PROBLEM REQUIREMENTS | Quote all of the data below exactly, please.
━━━━
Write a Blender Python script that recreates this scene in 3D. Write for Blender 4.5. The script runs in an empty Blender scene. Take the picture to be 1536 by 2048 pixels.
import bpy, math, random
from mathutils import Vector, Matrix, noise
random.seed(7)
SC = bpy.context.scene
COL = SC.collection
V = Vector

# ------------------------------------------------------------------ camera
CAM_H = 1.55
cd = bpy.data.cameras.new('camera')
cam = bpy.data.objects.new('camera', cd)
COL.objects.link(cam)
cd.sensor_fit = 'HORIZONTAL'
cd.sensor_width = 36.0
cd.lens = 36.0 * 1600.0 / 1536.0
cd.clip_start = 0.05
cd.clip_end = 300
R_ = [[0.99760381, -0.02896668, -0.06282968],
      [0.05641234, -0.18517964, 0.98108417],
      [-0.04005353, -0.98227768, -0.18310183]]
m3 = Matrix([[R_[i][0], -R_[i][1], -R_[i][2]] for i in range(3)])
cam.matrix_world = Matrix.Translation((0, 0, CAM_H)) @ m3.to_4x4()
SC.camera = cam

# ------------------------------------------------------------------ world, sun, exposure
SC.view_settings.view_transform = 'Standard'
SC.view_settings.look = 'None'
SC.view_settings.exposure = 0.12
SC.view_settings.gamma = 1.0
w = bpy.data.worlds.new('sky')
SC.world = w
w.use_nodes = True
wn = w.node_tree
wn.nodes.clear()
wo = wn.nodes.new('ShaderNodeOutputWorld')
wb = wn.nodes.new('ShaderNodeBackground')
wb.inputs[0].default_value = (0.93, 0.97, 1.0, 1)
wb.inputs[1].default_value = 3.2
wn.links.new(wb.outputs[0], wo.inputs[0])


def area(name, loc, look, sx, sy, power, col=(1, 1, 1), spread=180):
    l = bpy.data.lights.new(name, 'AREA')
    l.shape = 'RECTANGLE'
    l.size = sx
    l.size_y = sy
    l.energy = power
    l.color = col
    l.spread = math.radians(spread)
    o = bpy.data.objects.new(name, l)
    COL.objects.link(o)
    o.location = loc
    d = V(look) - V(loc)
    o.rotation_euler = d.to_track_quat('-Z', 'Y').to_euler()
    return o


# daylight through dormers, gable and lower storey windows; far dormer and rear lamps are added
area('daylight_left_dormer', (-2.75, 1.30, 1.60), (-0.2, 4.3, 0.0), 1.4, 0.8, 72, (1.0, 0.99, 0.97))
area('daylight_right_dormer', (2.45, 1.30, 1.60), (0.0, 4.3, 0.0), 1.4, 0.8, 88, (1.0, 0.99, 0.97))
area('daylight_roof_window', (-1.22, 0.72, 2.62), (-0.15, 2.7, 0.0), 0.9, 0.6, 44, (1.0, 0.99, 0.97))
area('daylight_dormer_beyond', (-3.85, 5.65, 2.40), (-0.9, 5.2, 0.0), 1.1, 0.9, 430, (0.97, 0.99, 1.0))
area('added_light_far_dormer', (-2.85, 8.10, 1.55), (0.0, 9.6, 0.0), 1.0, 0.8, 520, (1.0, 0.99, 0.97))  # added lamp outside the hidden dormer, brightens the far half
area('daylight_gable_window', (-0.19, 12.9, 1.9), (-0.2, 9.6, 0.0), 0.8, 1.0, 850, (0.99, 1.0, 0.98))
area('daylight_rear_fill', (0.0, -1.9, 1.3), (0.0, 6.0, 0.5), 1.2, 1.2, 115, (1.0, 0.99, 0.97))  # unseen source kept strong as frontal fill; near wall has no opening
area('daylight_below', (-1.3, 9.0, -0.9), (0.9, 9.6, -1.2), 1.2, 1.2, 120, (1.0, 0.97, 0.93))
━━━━
RESPONSE |
Write a Blender Python script that recreates this scene in 3D. Write for Blender 4.5. The script runs in an empty Blender scene. Take the picture to be 1536 by 2048 pixels.
import bpy, math, random
from mathutils import Vector, Matrix, noise
random.seed(7)
SC = bpy.context.scene
COL = SC.collection
V = Vector

# ------------------------------------------------------------------ camera
CAM_H = 1.55
cd = bpy.data.cameras.new('camera')
cam = bpy.data.objects.new('camera', cd)
COL.objects.link(cam)
cd.sensor_fit = 'HORIZONTAL'
cd.sensor_width = 36.0
cd.lens = 36.0 * 1600.0 / 1536.0
cd.clip_start = 0.05
cd.clip_end = 300
R_ = [[0.99760381, -0.02896668, -0.06282968],
      [0.05641234, -0.18517964, 0.98108417],
      [-0.04005353, -0.98227768, -0.18310183]]
m3 = Matrix([[R_[i][0], -R_[i][1], -R_[i][2]] for i in range(3)])
cam.matrix_world = Matrix.Translation((0, 0, CAM_H)) @ m3.to_4x4()
SC.camera = cam

# ------------------------------------------------------------------ world, sun, exposure
SC.view_settings.view_transform = 'Standard'
SC.view_settings.look = 'None'
SC.view_settings.exposure = 0.12
SC.view_settings.gamma = 1.0
w = bpy.data.worlds.new('sky')
SC.world = w
w.use_nodes = True
wn = w.node_tree
wn.nodes.clear()
wo = wn.nodes.new('ShaderNodeOutputWorld')
wb = wn.nodes.new('ShaderNodeBackground')
wb.inputs[0].default_value = (0.93, 0.97, 1.0, 1)
wb.inputs[1].default_value = 3.2
wn.links.new(wb.outputs[0], wo.inputs[0])


def area(name, loc, look, sx, sy, power, col=(1, 1, 1), spread=180):
    l = bpy.data.lights.new(name, 'AREA')
    l.shape = 'RECTANGLE'
    l.size = sx
    l.size_y = sy
    l.energy = power
    l.color = col
    l.spread = math.radians(spread)
    o = bpy.data.objects.new(name, l)
    COL.objects.link(o)
    o.location = loc
    d = V(look) - V(loc)
    o.rotation_euler = d.to_track_quat('-Z', 'Y').to_euler()
    return o


# daylight through dormers, gable and lower storey windows; far dormer and rear lamps are added
area('daylight_left_dormer', (-2.75, 1.30, 1.60), (-0.2, 4.3, 0.0), 1.4, 0.8, 72, (1.0, 0.99, 0.97))
area('daylight_right_dormer', (2.45, 1.30, 1.60), (0.0, 4.3, 0.0), 1.4, 0.8, 88, (1.0, 0.99, 0.97))
area('daylight_roof_window', (-1.22, 0.72, 2.62), (-0.15, 2.7, 0.0), 0.9, 0.6, 44, (1.0, 0.99, 0.97))
area('daylight_dormer_beyond', (-3.85, 5.65, 2.40), (-0.9, 5.2, 0.0), 1.1, 0.9, 430, (0.97, 0.99, 1.0))
area('added_light_far_dormer', (-2.85, 8.10, 1.55), (0.0, 9.6, 0.0), 1.0, 0.8, 520, (1.0, 0.99, 0.97))  # added lamp outside the hidden dormer, brightens the far half
area('daylight_gable_window', (-0.19, 12.9, 1.9), (-0.2, 9.6, 0.0), 0.8, 1.0, 850, (0.99, 1.0, 0.98))
area('daylight_rear_fill', (0.0, -1.9, 1.3), (0.0, 6.0, 0.5), 1.2, 1.2, 115, (1.0, 0.99, 0.97))  # unseen source kept strong as frontal fill; near wall has no opening
area('daylight_below', (-1.3, 9.0, -0.9), (0.9, 9.6, -1.2), 1.2, 1.2, 120, (1.0, 0.97, 0.93))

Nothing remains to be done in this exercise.